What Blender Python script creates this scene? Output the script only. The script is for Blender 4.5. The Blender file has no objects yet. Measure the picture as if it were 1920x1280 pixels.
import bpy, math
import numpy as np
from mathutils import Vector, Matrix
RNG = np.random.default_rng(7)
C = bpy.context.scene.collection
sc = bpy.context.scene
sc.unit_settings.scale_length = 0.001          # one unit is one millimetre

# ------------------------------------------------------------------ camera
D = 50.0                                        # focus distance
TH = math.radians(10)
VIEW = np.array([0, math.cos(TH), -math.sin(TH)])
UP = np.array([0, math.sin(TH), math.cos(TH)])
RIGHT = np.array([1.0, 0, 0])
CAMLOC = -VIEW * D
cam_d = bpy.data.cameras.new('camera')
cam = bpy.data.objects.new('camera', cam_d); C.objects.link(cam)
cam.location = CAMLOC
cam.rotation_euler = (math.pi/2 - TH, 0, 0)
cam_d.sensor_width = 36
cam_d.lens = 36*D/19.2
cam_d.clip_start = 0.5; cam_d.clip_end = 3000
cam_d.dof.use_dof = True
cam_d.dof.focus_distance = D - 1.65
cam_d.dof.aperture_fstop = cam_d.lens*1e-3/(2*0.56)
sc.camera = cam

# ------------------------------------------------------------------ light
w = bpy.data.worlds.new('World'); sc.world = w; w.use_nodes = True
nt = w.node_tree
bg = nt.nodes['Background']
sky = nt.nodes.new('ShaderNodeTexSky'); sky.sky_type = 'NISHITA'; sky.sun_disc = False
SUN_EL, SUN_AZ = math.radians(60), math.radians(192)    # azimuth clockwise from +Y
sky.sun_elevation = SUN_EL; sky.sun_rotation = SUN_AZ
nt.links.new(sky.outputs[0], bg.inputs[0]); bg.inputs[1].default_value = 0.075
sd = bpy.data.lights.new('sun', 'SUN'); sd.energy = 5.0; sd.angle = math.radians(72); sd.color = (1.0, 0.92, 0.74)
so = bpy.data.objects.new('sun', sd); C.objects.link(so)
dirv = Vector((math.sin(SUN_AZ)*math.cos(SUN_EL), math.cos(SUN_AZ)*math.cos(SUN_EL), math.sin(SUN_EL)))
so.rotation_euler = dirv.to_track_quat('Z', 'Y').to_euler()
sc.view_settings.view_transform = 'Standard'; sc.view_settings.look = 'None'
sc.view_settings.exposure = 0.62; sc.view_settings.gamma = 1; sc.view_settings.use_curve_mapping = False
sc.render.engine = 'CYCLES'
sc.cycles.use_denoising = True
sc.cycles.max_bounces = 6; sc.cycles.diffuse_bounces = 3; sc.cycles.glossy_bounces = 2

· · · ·

▸ **The request**: Reproduce, please, the lines of the material from its first line down to the line containing "sc.unit_settings.scale_length = 0.001", keeping both ends and nothing beyond them.

▸ **Response to the exercise**:
What Blender Python script creates this scene? Output the script only. The script is for Blender 4.5. The Blender file has no objects yet. Measure the picture as if it were 1920x1280 pixels.
import bpy, math
import numpy as np
from mathutils import Vector, Matrix
RNG = np.random.default_rng(7)
C = bpy.context.scene.collection
sc = bpy.context.scene
sc.unit_settings.scale_length = 0.001          # one unit is one millimetre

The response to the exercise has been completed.